Doa Nabi Musa didengar oleh kedua wanita tadi. Lalu mereka datang kepada bapaknya. Sang bapak awalnya heran melihat kedatangan kedua putrinya lebih cepat dari biasanya. Namun dia baru paham setelah keduanya menceritakan tentang Nabi Musa dan kejadian yang dialaminya. Maka,orang tuanya memerintahkan kedua putrinya untuk mengundang Nabi Musa ke rumahnya.

Maka dengan rasa malu salah seorang dari keduanya mendatangi Musa kembali dan menyampaikan pesan bapaknya yang mengundangnya ke rumah, karena sang bapak ingin membalas jasanya yang telah membantu mengambilkan air untuk mereka berdua.

Lalu datanglah Musa menemui bapak sang gadis. Awalnya sang gadis tersebut berjalan di depannya, namun karena sikap wara’nya, dia meminta gadis tersebut berjalan di belakangnya, jika jalan yang ditempuh salah, dia memintanya untuk memberitahunya.

Maka setibanya Nabi Musa menghadap orang tua sang gadis, dia menceritakan kejadian sesungguhnya yang dia alami, khususnya mengenai sebab kaburnya dia dari Mesir menghindari kejaran Fir’aun. Ketika itu sang bapak berkata kepada Musa agar jangan khawatir, kini dia telah selamat dari kejaran orang-orang zalim itu.

Para ulama berbeda pendapat, siapakah orang tua gadis tersebut? Ada yang berpendapat bahwa dia adalah Nabi Syu’aib. Inilah pendapat yang masyhur. Mereka berkata bahwa Nabi Syu’aib diberi umur panjang setelah bangsanya dibinasakan sehingga dia dapat bertemu dengan Nabi Musa dan menikahkan putrinya dengannya. Namun ada juga yang berpendapat bahwa orang tersebut namanya adalah Syu’aib, tetapi bukan Nabi Syu’aib yang dikenal, ada juga yang mengatakan bahwa dia adalah keponakan nabi Syu’aib atau ada yang mengatakan bahwa dia adalah seorang mu’min dari kaumnya Nabi Syu’aib.

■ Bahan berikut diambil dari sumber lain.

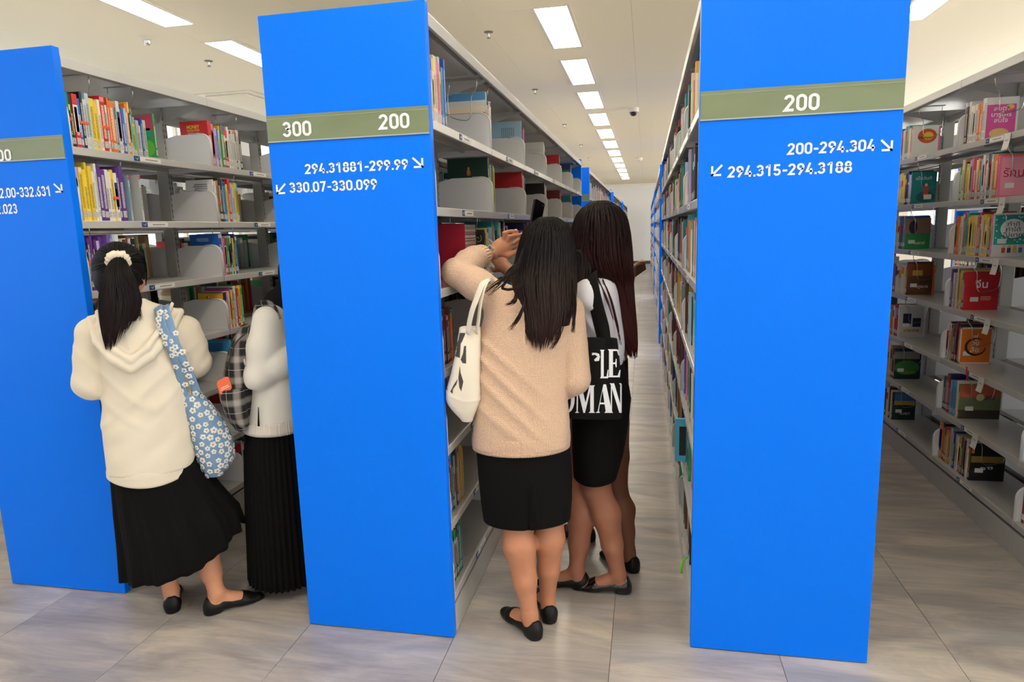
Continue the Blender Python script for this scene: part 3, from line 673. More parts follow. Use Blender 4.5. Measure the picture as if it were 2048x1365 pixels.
# --- bookcase 300/200, right face
SPEC1 = {
 (0, 6): ['white', 'teal', 'blue', 'yellow', 'cream', 'pink', 'white', 'maroon', 'sky blue*', 'blue'],
 (0, 5): ['pale grey', 'black', 'white', 'dark brown'],
 (0, 3): ['maroon*', 'maroon*', 'maroon*', 'maroon*', 'maroon*', 'dark red*', 'brown', 'orange', 'teal', 'yellow', 'blue'],
 (0, 2): ['white', 'white', 'black'],
 (0, 1): ['cream', 'yellow', 'orange', 'maroon*', 'sky blue*', 'black*', 'pale grey', 'navy', 'mustard', 'mustard', 'mustard', 'yellow', 'mustard'],
 (0, 0): ['dark green*', 'cream', 'sky blue*', 'black*', 'green', 'dark green', 'black', 'dark brown', 'teal', 'teal', 'grey'],
 (1, 6): ['pale blue*', 'yellow', 'dark red', 'white', 'white'], (1, 5): ['dark green*', 'grey', 'pale blue', 'tan', 'dark red', 'lime', 'yellow'],
 (2, 6): ['pale blue*', 'red', 'dark red', 'sky blue', 'blue', 'orange', 'navy', 'pink', 'rose'], (2, 5): ['red*', 'white', 'white', 'grey', 'black', 'dark brown', 'grey'],
 (3, 6): ['white*', 'cream', 'yellow', 'cream', 'cream', 'white'], (3, 5): ['black*', 'grey', 'pale grey', 'olive', 'mustard', 'yellow', 'cream', 'tan'],
 (4, 6): ['red*', 'pink', 'white', 'pink'], (4, 5): ['dark red*', 'white', 'pink', 'rose', 'rose', 'dark red', 'pink'],
 (5, 6): ['navy*', 'cream', 'white', 'pale grey', 'cream'], (5, 5): ['teal*', 'navy', 'cream', 'rose', 'maroon'] }
FC1 = {(1, 6): (.262, .215, .022), (1, 5): (.258, .20, .03), (2, 6): (.262, .19, .012), (2, 5): (.258, .175, .028), (3, 6): (.245, .17, .012), (3, 5): (.245, .18, .02), (4, 6): (.245, .17, .02), (4, 5): (.24, .13, .02), (5, 6): (.25, .18, .02), (5, 5): (.23, .15, .02)}
for (b, zi), names in SPEC1.items():
    if (b, zi) == (0, 1): hm = .222
    else: hm = .222 if b else (.235 if zi == 6 else .20)
    res, ye = row_books(1, b, zi, 'R', names, first=FC1.get((b, zi)), hmean=hm, tmul=1.15 if zi in (0, 1) else 1.5 if (b, zi) == (0, 6) else 1.0, indiv=True if b < 2 else 'first')
    if not res: continue
    o = res[0][0]
    if (b, zi) == (1, 6): quad_art(o, 1, .002, .213, .20, .225, (236, 238, 236)); quad_art(o, 1, .002, .213, .225, .26, (90, 160, 214), d=.0004); quad_art(o, 1, .002, .213, .17, .20, (250, 236, 206)); quad_art(o, 1, .002, .213, .002, .17, (220, 110, 50)); o['label'] = 'pale blue book with a sky and sunset cover above the grey plate, top shelf'
    if (b, zi) == (1, 5):
        quad_art(o, 1, .085, .105, .175, .20, (206, 104, 48), d=.0006, ell=True); quad_art(o, 1, .090, .100, .19, .215, (206, 140, 60), d=.0008); lines_art(o, 1, .05, .15, .155, .166, 2, (150, 130, 70)); o['label'] = 'big dark green book with a small orange emblem above the grey plate'
    if (b, zi) == (2, 6):
        m_ = MB(); rng = random.Random(1)
        for i in range(7):
            for j in range(8): m_.face([(-(.05+i*.012), -.0008, .16+j*.0085), (-(.05+i*.012)+.006, -.0008, .16+j*.0085), (-(.05+i*.012)+.006, -.0008, .1645+j*.0085), (-(.05+i*.012), -.0008, .1645+j*.0085)], 0, L(70, 90, 120))
        m_.build('print_grid', 'book_far', o, True); o['label'] = 'pale blue booklet with a grid of small print on its cover, top shelf'
    if (b, zi) == (5, 6): quad_art(o, 1, .002, .178, .03, .19, (0, 120, 90)); quad_art(o, 1, .09, .13, .215, .235, (240, 240, 244), d=.0008, ell=True)
    if (b, zi) == (3, 6): lines_art(o, 1, .03, .14, .14, .20, 6, (206, 206, 212))
wire(1, 1, 6, 'R', 1.075, 'front wire bookend above the sky-cover book, top shelf'); wire(1, 0, 6, 'R', .86, 'wire bookend before the grey plate, top shelf of the bookcase numbered 300 and 200')
wire(1, 0, 4, 'R', .78, 'wire bookend above the spiral-patterned book, third shelf'); wire(1, 1, 4, 'R', 1.35, 'wire bookend beside the raised phone, third shelf')
elastic(1, 'R', .95+.95, 1.94, ZS[6]+.1, 1, 'small orange band on far books of the top shelf') if False else None
# the crimson box file and what lies in it (third shelf, first bay)
xF = ROWX[1]+W; zB = ZS[4]; y0 = .50
t = thing('box_file', (xF-.12, y0+.1, zB), 'crimson cardboard box file on the third shelf in front of the raised arm', 'box file')
m_ = MB(); m_.bbox((xF-.275, y0, zB+.001), (xF-.03, y0+.003, zB+.235), .001); m_.build('front_side', 'ink_red', t)
m_ = MB(); m_.box((xF-.275, y0+.003, zB+.001), (xF-.272, y0+.3, zB+.235)); m_.build('back_side', 'ink_red', t)
m_ = MB(); m_.box((xF-.272, y0+.003, zB+.001), (xF-.03, y0+.3, zB+.004)); m_.build('bottom', 'ink_red', t)
m_ = MB(); m_.box((xF-.275, y0-.004, zB+.1), (xF-.03, y0, zB+.1012)); m_.build('crease', 'ink_red', t)
MATS['ink_red'].node_tree.nodes['Principled BSDF'].inputs['Base Color'].default_value = (*L(176, 20, 52), 1)
rng = random.Random(77); z = zB+.006
for i, cn in enumerate(['navy', 'rose', 'grey', 'pink', 'black', 'red', 'lavender', 'navy', 'pink', 'grey', 'red', 'violet', 'rose', 'pale grey', 'navy']):
    th = rng.uniform(.010, .019)
    if z+th > zB+.232: break
    o = MB(); c_ = L(BC[cn]); o.box((xF-.20, y0+.006, z), (xF-.045-rng.uniform(0, .012), y0+.29, z+.0015), 0, c_); o.box((xF-.20, y0+.006, z+th-.0015), (xF-.045-rng.uniform(0, .012), y0+.29, z+th), 0, c_); q_ = o.build('magazine', 'book_far')
    pp = MB(); pp.box((xF-.20, y0+.008, z+.0016), (xF-.058, y0+.288, z+th-.0016), 0, (.8, .8, .8)); pp.build('page_block', 'book_paper', q_)
    tag(q_, '%s booklet lying flat beside the crimson box file, %s from the bottom' % (cn, ORD[i]), 'booklet', 'booklets by the box file'); z += th+.0006
names = ['black', 'black', 'mustard', 'yellow', 'navy', 'white', 'pale grey', 'teal', 'white', 'grey', 'pale grey']
res, ye = row_books(1, 0, 4, 'R', names, start=.815, hmean=.205, rng=random.Random(12))
o = res[0][0]
m_ = MB()
for i in range(2):
    for j in range(4):
        cx, cz = -.012-.0, .03+j*.045
        pts = [(-.03-i*.05+ (.003+.0013*k)*math.cos(k*.55), -.0012, cz+(.003+.0013*k)*math.sin(k*.55)) for k in range(14)]
        m_.tube(pts, .0018, 4)
m_.build('spiral_print', 'ink_lime', o, True); o['label'] = 'black book with lime spiral pattern on its cover, third shelf beside the booklets'
# --- right-edge bookcase, left face: group from the far bracket towards the camera, last cover in full view
SPEC3 = {
 (2, 6): ['rose', 'white', 'cream', 'grey', 'aqua', 'cream', 'pink', 'white'], (1, 6): ['white', 'maroon', 'white', 'white', 'cream', 'white', 'orange', 'orange', 'white', 'white'],
 (2, 5): ['cream', 'yellow', 'yellow', 'navy', 'navy', 'blue', 'lavender', 'teal'], (1, 5): ['green*', 'cream', 'tan', 'black', 'yellow', 'white', 'lavender', 'pink', 'red', 'white', 'yellow', 'red', 'aqua', 'white', 'rose', 'white', 'black', 'teal', 'cream', 'tan', 'orange', 'pink'],
 (2, 4): ['pale grey', 'white', 'cream', 'teal', 'blue', 'purple', 'lavender', 'blue', 'green'], (1, 4): ['orange', 'orange', 'orange', 'cream', 'rose', 'grey', 'aqua*', 'yellow', 'yellow', 'yellow', 'cream', 'orange', 'red', 'pale grey', 'yellow', 'yellow', 'yellow', 'navy', 'pink', 'white'],
 (2, 3): ['violet', 'white', 'white', 'pale grey', 'white', 'cream', 'orange', 'brown'], (1, 3): ['purple', 'white', 'black', 'cream', 'grey', 'tan', 'yellow', 'brown', 'red'],
 (2, 2): ['orange', 'orange', 'white', 'red', 'red', 'red', 'dark red', 'white', 'pale grey'], (1, 2): ['white', 'brown', 'white', 'tan', 'brown*', 'red', 'dark red', 'black', 'orange'],
 (2, 1): ['pale grey', 'cream', 'tan', 'dark red', 'navy', 'dark green'], (1, 1): ['navy*', 'dark green', 'red', 'navy', 'lavender', 'sky blue*', 'sky blue', 'cream', 'olive'],
 (2, 0): ['dark green', 'white', 'cream', 'maroon', 'cream', 'dark green'], (1, 0): ['white', 'orange*', 'dark green', 'red*', 'mustard*', 'tan', 'white', 'pale blue', 'navy', 'lavender', 'cream', 'tan', 'pale grey', 'brown', 'tan', 'navy', 'rose', 'cream', 'white', 'black'] }
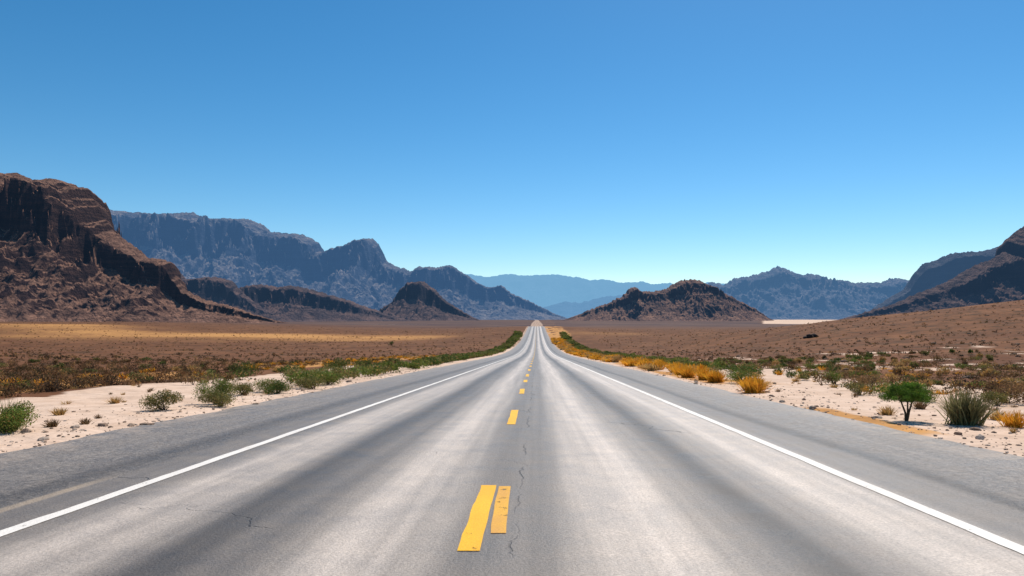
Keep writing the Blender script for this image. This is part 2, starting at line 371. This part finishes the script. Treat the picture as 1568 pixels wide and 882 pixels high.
mountain("hazy_hill", P2([(780, 489), (810, 474), (840, 468), (865, 462), (890, 464), (915, 456), (950, 452), (985, 455), (1010, 450), (1100, 470), (1150, 489)]), 9, mm_far2, 58, 240, 80, wf=2.2, cliff=.2, jag=1.6, base=-12)
mountain("right_center_hill", P2([(850, 494), (880, 484), (905, 474), (930, 464), (955, 452), (962, 444), (970, 439), (980, 446), (1000, 447), (1018, 443), (1030, 436), (1048, 428), (1068, 428), (1082, 434), (1095, 444), (1115, 452), (1135, 462), (1155, 472), (1175, 486), (1190, 494)]),
    2.2, mm_tan, 66, 460, 200, wf=2.5, cliff=.6, gul=.34, gf=.03, jag=2.2, gg=.6)
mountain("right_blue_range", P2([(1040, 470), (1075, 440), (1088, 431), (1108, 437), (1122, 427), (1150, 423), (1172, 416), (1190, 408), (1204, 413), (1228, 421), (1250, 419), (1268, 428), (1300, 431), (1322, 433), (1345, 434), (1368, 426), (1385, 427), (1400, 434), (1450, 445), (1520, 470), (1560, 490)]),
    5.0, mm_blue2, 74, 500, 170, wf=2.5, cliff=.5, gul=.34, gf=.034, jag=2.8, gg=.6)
mountain("right_mesa", P2([(1300, 492), (1335, 475), (1365, 455), (1388, 440), (1400, 418), (1412, 404), (1430, 399), (1452, 389), (1480, 386), (1505, 384), (1530, 378), (1560, 376), (1640, 372), (1750, 400), (1850, 460)]), 3.0, mm_dkblue, 85, 340, 150, wf=1.6, cliff=.9, gul=.25, gf=.024, jag=1.8)
mountain("right_dark_mountain", P2([(1270, 494), (1300, 485), (1335, 475), (1370, 466), (1400, 452), (1430, 440), (1455, 430), (1480, 412), (1500, 404), (1520, 396), (1538, 386), (1542, 368), (1556, 352), (1568, 347), (1600, 340), (1680, 330), (1800, 360), (1950, 420)]), 1.8, mm_dark, 93, 480, 210, wf=2.0, cliff=.7, gul=.3, gf=.028, jag=2.8)

# ------------------------------------------------------------------ vegetation
m_fol, nt = new_mat("desert_foliage"); N = NT(nt)
at = N.n('ShaderNodeAttribute', attribute_name="Col")
p, o = N.out(at.outputs['Color'], .8, .15)
tl = N.n('ShaderNodeBsdfTranslucent'); N.l(at.outputs['Color'], tl.inputs[0]); mx = N.n('ShaderNodeMixShader'); mx.inputs[0].default_value = .35
N.l(p.outputs[0], mx.inputs[1]); N.l(tl.outputs[0], mx.inputs[2]); N.l(mx.outputs[0], o.inputs[0])
m_rock, nt = new_mat("loose_stone"); N = NT(nt)
at = N.n('ShaderNodeAttribute', attribute_name="Col"); P = N.n('ShaderNodeTexCoord').outputs['Object']
N.out(N.mix(1.0, at.outputs['Color'], N.rng(N.noise(P, 20, 3, .6), .3, .7, .7, 1.3, False), 'MULTIPLY'), .9, .2)

GREEN = (.15, .19, .04); OLIVE = (.18, .17, .055); DKGREEN = (.08, .115, .028); BROWN = (.19, .115, .055); GOLD = (.68, .34, .035); STRAW = (.48, .30, .11)
def cvar(col, n, a=.3):
    return np.clip(np.array(col)*(1+rng.uniform(-a, a, (n, 1)))*(1+rng.uniform(-.08, .08, (n, 3))), 0, 1)
def bush_into(B, x, y, w, h, col, n=1100, leaf=.018, stems=16, lumps=12, up=.6):
    z = float(ground_z(x, y))
    a = rng.uniform(0, 6.28, lumps); r = np.sqrt(rng.uniform(0, 1, lumps))*.66
    lc = np.stack([r*np.cos(a)*w/2, r*np.sin(a)*w/2, h*(.18+.50*rng.uniform(.1, 1, lumps)*(1-.55*r))], -1)
    lr = rng.uniform(.24, .38, lumps)
    idx = rng.integers(0, lumps, n)
    d = unit(n)*(rng.uniform(0.15, 1, (n, 1))**.5)
    p = lc[idx]+d*lr[idx][:, None]*np.array([w*.62, w*.62, h*.85])
    p[:, 2] = np.abs(p[:, 2])
    cl = cvar(col, lumps, .28)[idx]*(1+rng.uniform(-.3, .3, (n, 1)))
    dead = rng.random(n) < .10; cl[dead] = np.array(STRAW)*.8
    add_leaves(B, p+np.array([x, y, z]), leaf, np.clip(cl, 0, 1), .42, up)
    for i in range(stems):
        e = lc[rng.integers(0, lumps)]*rng.uniform(.8, 1.25)
        m_ = e*.5+rng.normal(0, .04, 3)*w; b0 = rng.normal(0, .03, 3)*w; b0[2] = -.03
        add_tube(B, np.array([b0, m_, e])+np.array([x, y, z]), [.009*w+.003, .006*w+.002, .002], (.13, .09, .06), 4)
def tuft_into(B, x, y, w, h, col, n=240, bw=.008):
    z = float(ground_z(x, y))-.02
    a = rng.uniform(0, 6.28, n); lean = rng.uniform(0, 1, n)**.8
    L = h*rng.uniform(.65, 1.1, n)
    dr = np.stack([np.cos(a), np.sin(a), 0*a], -1)
    b = np.stack([x+rng.normal(0, .10, n)*w, y+rng.normal(0, .10, n)*w, np.full(n, z)], -1)
    m1 = b+dr*(lean*w*.26)[:, None]; m1[:, 2] += L*.60*(1-.25*lean)
    t = b+dr*(lean*w*.50)[:, None]; t[:, 2] += L*(1-.42*lean**2)
    sd = np.stack([-np.sin(a+1), np.cos(a+1), 0*a], -1)*bw
    c = np.repeat(cvar(col, n, .35), 6, 0)
    v = np.stack([b-sd, b+sd, m1+sd*.8, m1-sd*.8, t+sd*.12, t-sd*.12], 1)
    q = (np.arange(n)*6)[:, None, None]+np.array([[0, 1, 2, 3], [3, 2, 4, 5]])[None]
    B.add(v, q, c)
def bush(x, y, w, h, col, name="sagebrush_bush", **kw):
    B = Builder(); bush_into(B, x, y, w, h, col, **kw); return B.make(name, m_fol)
def tuft(x, y, w, h, col, name="desert_grass_tuft", **kw):
    B = Builder(); tuft_into(B, x, y, w, h, col, **kw); return B.make(name, m_fol)

bush(-8.55, 11.1, .95, .66, GREEN, n=4200)
tuft(-8.75, 11.25, .9, .54, (.28, .27, .09))
bush(-8.18, 15.0, .95, .54, OLIVE, n=3800)
bush(-7.95, 16.9, 1.10, .88, GREEN, n=5200)
bush(-7.50, 16.2, 1.05, .50, OLIVE, n=3600)
bush(-8.9, 20.6, 1.1, .56, OLIVE, n=2400, leaf=.022); bush(-8.4, 21.6, 1.1, .58, GREEN, n=2400, leaf=.022); bush(-7.9, 20.8, 1.05, .52, DKGREEN, n=2400, leaf=.022)
bush(-7.6, 23.2, 1.3, .58, OLIVE, n=2400, leaf=.024); bush(-7.8, 25.6, 1.4, .64, GREEN, n=2400, leaf=.026)
bush(-14.2, 33, 1.6, 1.1, DKGREEN, n=1800, leaf=.035); bush(-12.6, 44, 1.9, 1.0, DKGREEN, n=1500, leaf=.045); bush(-11.4, 44.5, 1.6, .9, DKGREEN, n=1400, leaf=.045)
tuft(-8.45, 11.9, .34, .17, BROWN, n=120); tuft(-8.2, 12.4, .3, .14, BROWN, n=100); tuft(-9.8, 14, .4, .18, STRAW, n=120); tuft(-10.5, 17, .5, .2, STRAW, n=120)
bush(7.98, 26.5, 1.4, .74, GREEN, leaf=.03, n=2000); bush(11.6, 26.6, 1.1, .65, GREEN, leaf=.03, n=1500); bush(10.8, 22.5, 1.35, .70, BROWN, leaf=.028, n=1500); bush(10.0, 17.9, 1.2, .6, OLIVE, leaf=.025, n=2000)
bush(12.0, 17.4, 1.2, .6, BROWN, leaf=.025, n=1800); bush(11.2, 16.6, .8, .5, OLIVE, leaf=.022, n=1600); bush(13.4, 19.5, 1.3, .65, BROWN, leaf=.028, n=1600); bush(9.6, 20.2, .9, .5, OLIVE, n=1600)
for (x, y, w, h) in ((6.75, 21.2, 1.2, .5), (7.1, 22.5, 1.1, .50), (7.2, 27.5, 1.1, .5), (7.3, 29.5, 1.2, .55), (7.1, 32, 1.2, .52), (7.5, 35, 1.3, .55)):
    tuft(x, y, w, h, GOLD, "golden_grass_tuft", n=420, bw=.016)
tuft(8.40, 12.0, .6, .32, GOLD, "golden_grass_tuft", n=260); tuft(8.9, 13.2, .5, .24, STRAW, n=160)
tuft(7.72, 12.3, .98, .66, (.21, .19, .085), "yucca_plant", n=620, bw=.011)
tuft(7.3, 14.2, .5, .22, STRAW, n=140); tuft(8.7, 15.5, .5, .25, BROWN, n=140)

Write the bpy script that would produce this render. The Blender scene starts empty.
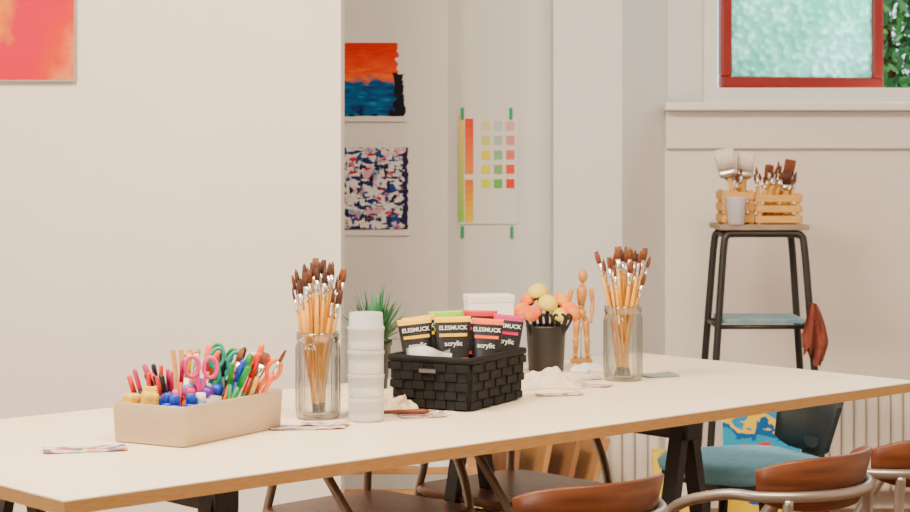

Kesimpulannya, setelah sang bapak menerimanya dan menghormatinya sebagai tamu, salah seorang putrinya berkata kepada sang bapak,

"Ya bapakku ambillah ia sebagai orang yang bekerja (pada kita), karena sesungguhnya orang yang paling baik yang kamu ambil untuk bekerja (pada kita) ialah orang yang kuat lagi dapat dipercaya". (QS. Al-Qashash: 26)

Sang putri mengatakan bahwa Nabi Musa memiliki sifat qowiy (kuat) karena Nabi Musa dapat mengangkat batu yang sangat berat dan amiin (terpercaya) karena ketika berjalan bersama sang gadis dia meminta berjalan di depan sang gadis.

Ibnu Mas’ud berkata, “Ada tiga orang yang firasatnya paling tepat, yaitu tuannya Nabi Yusuf, ketika dia berkata kepada isterinya akrimii matswaahu… (uruslah anak ini dengan baik), Wanita pada zaman Nabi Musa, ketika dia berkata, Ya

Abatista’jirhu …. (wahai bapak, ambillah dia sebagai pekerja), Dan Abu Bakar ketika dia melimpahkan kekhalifahan kepada Umar bin Khattab ra.”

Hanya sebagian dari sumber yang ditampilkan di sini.